В другой эпиграмме поэт представил, как маленького сына Любви его мать обучает письму и чтению. Однако результаты обучения неожиданны: вместо написанного текста нежный ученик вновь и вновь читает имена двух красивых мальчиков, которые связаны узами нежной дружбы, – нежное прославление юношеской дружбы, как это написано в эпиграмме (163) самого поэта.
4. Каллимах
Каллимах из Кирены в Северной Африке жил около 310–240 гг. до н. э. Это был самый знаменитый поэт александрийского периода.
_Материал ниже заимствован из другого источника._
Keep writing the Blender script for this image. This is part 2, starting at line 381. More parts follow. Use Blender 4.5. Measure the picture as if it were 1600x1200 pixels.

После того как он закончил обучение в Афинах вместе с поэтом Аратом, уже нам известным, он оказался в Александрии, сначала как прославленный учитель и грамматик, а затем при дворе Птолемея Филадельфа как один из главных хранителей и собирателей всемирно прославленной Александрийской библиотеки. Его литературная деятельность была связана с научным направлением, но он также был склонен к поэзии. В оставленных им эпиграммах слышны эротические нотки, и в двенадцатой книге «Антологии» сохранилось не менее двенадцати его эпиграмм, которые воспевают красоту юношей и посвящены таинствам Эрота. Он знает, как разнообразить этот неисчерпаемый предмет новым поворотом мысли: «Охотник в горах, Эпикид, идет по следу каждого зайца и убивает оленя, пробираясь по снежному лесу. Но если кто-нибудь скажет ему: «Смотри-ка, вот лежит раненый зверь» – он не станет его подбирать. Так же и моя любовь: она преследует летящую добычу, но улетает прочь от того, кто лежит уже раненный любовью, на тропе».
5. Другие поэты
Кроме великих поэтов, которые здесь были представлены, в двенадцатой книге «Антологии»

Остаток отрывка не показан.